Other schools wrestle with diveristy

By JENNIFER COPELAND
Published , September 10, 1999, 01:00:01 AM EDT


The Red & Black Across the South, many colleges struggle with the same racial diversity troubles facing the University, where schools want to balance minority preferences with merit-based admissions.

The University recently was sued by four white women claiming discrimination and now is re-evaluating its admissions process.

The University of Texas is currently facing legal troubles similar to those here. Four white applicants sued Texas in 1994, claiming they were discriminated against because they weren’t minorities.

The Fifth Circuit Court of Appeals ruled that Texas’ policies were unconstitutional and the university could no longer use race as a factor in admissions or financial aid.

“This decision lead to a drastic reduction in the amount of African-Americans and Mexican-Americans enrolled in the law school,” said Thomas Russell, professor of law and history at the University of Texas. “We have fewer black students in the school of law today than we did when we first integrated in 1950.”

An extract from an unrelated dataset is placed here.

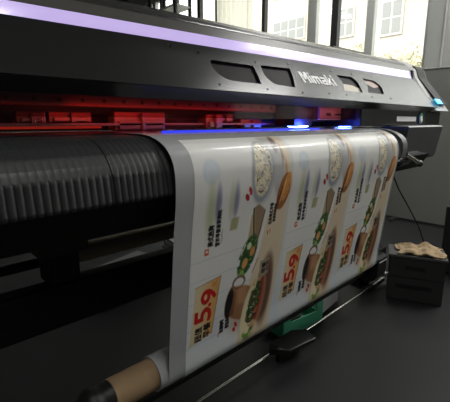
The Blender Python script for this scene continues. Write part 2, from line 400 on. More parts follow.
# ------------------------------------------------------------------ cardboard core
core = empty('cardboard_core', (.43, RC[0], RC[1]-.045), 'brown cardboard core tube sticking out of the banner roll, on a black hub', 'cardboard tube')
pre = set(bpy.data.objects)
bm = bmesh.new()
n = 40
ro, ri = .0445, .038
prof = [(.372, ri), (.372, ro-.001), (.373, ro), (1.879, ro), (1.880, ro-.001), (1.880, ri)]
rings = [[bm.verts.new((x, RC[0]+r*math.cos(2*PI*k/n), RC[1]+r*math.sin(2*PI*k/n))) for k in range(n)] for x, r in prof]
for i in range(len(rings)):
    A, B = rings[i], rings[(i+1) % len(rings)]
    for k in range(n): bm.faces.new((A[k], A[(k+1) % n], B[(k+1) % n], B[k]))
bmobj('tube_wall', bm, M['card'], core, True)
reparent(core, pre)

# ------------------------------------------------------------------ the printer
pr = empty('wide_format_printer', (1.2, 1.15, -1.08), 'long black wide-format inkjet printer with a lavender light strip along its hood', 'printer')
pre = set(bpy.data.objects)
XL, XR = -.45, 2.86
def yt(x): return .976+(x-.3)*.0184
def zt(x): return .094+1.2*(yt(x)-.86)
def st(x): return zt(x)+.034+(x-.3)*.0057
def face(x, t, off=0.):
    H = zt(x)-.094; D = yt(x)-.86; l = math.hypot(D, H)
    return (x, .86+D*t-H/l*off, .094+H*t+D/l*off)
# hood face plate with four slots
def spline(cu, pts, cyc=True):
    s = cu.splines.new('POLY'); s.points.add(len(pts)-1)
    for p, q_ in zip(s.points, pts): p.co = (q_[0], q_[1], 0, 1)
    s.use_cyclic_u = cyc
def round_poly(pts, r=.02, n=5):
    out = []; N = len(pts)
    for i in range(N):
        p = Vector(pts[i][:2]); a = Vector(pts[i-1][:2]); b = Vector(pts[(i+1) % N][:2]); rr = pts[i][2] if len(pts[i]) > 2 else r
        pa = p+(a-p).normalized()*min(rr, (a-p).length*.48); pb = p+(b-p).normalized()*min(rr, (b-p).length*.48)
        for k in range(n+1):
            t = k/n; out.append(tuple(pa*(1-t)**2+p*2*t*(1-t)+pb*t*t))
    return out
LF = .19
def T(l): return [(p[0], p[1]*LF)+tuple(p[2:]) for p in l]
SLOTS = [T([(.832, .67, .02), (1.045, .66, .003), (1.040, .46, .03), (1.028, .22, .003), (.862, .23, .035), (.826, .42, .04)]),
         T([(1.092, .70, .008), (1.278, .72, .003), (1.262, .50, .03), (1.228, .22, .003), (1.100, .25, .03), (1.074, .46, .03)]),
         T([(1.650, .72, .005), (1.800, .73, .02), (1.832, .58, .03), (1.800, .27, .003), (1.622, .28, .01), (1.664, .50, .04)]),
         T([(1.918, .73, .005), (2.050, .71, .03), (2.098, .55, .04), (2.052, .28, .02), (1.862, .29, .01), (1.920, .50, .04)])]
cu = bpy.data.curves.new('plate', 'CURVE'); cu.dimensions = '2D'; cu.fill_mode = 'BOTH'; cu.extrude = .0025
outer = [(x, 0) for x in np.linspace(XL, 2.80, 30)] + [(2.762, LF*.985)] + [(x, LF*.985) for x in np.linspace(2.7, XL, 29)]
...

Texas is still involved in court proceedings, trying to overturn the ruling. Russell said that diversity is worth the court proceedings for both universities and state governments.

 “Diversity enriches the students’ experience, and it makes the state stronger by educating its people,” Russell said. “It’s like having a dinner party — the more interesting and different the people you invite, the better the discussion.”

In contrast to the University and Texas, the University of Tennessee’s admissions officials are facing legal pressures to recruit minorities. Tennessee is currently under the Geier Court Order, a state mandate that calls for all public universities to raise their enrollment of black students. This order gives Tennessee the right to give preference to black students if they choose, but the university hasn’t changed its current policy of admitting students based solely on grades and test scores.

“The Geier mandate requires us to raise our black enrollment to 11 percent by 2000,” said Patrick Wade, an admissions counselor at Tennessee. “Right now, we’re at 5 percent. I don’t see it happening.”

Tennessee does offer a full scholarship to black students that pays tuition and board. “The African-American Achievers Scholarship is our effort to recruit black students,” Wade said. “For now, that’s all we’re doing.”

Around the state, institutes of higher education have varied policies that, so far, have avoided legal controversy. Georgia Tech uses a blind admissions policy where only test scores and GPAs are taken into consideration, but the school does give preference to in-state applicants, admissions officials said. Georgia Tech officials said that while they don’t give admissions preferences, they do recruit women and under-represented minorities.

“Unlike the University of Georgia, women are considered a minority here,” said Deborah Smith, director of undergraduate admissions at Georgia Tech. “We target them during recruitment but not during the admissions process.”

Prior to the 1990s, Georgia Tech did use affirmative action in their admissions. “In the 1970s and ’80s, Tech gave women, blacks and Hispanics the same preference that we now give to in-state residents,” Smith said.

The same blind admissions policy is used at Georgia State University, officials said. “Georgia State uses no conditional admission, whatsoever,” said Frank Sillee, an admissions counselor at Georgia State. Georgia State once recruited minorities, but ended that policy around 1996, Sillee said.

One of the state’s historically black schools, Morehouse College in Atlanta, doesn’t factor an applicants’ race in its admissions process. “There shouldn’t be any admission points given to any students,” said Danny Bellinger, an admissions counselor at Morehouse. “Our white and international students are here because they met the academic requirements to get in.”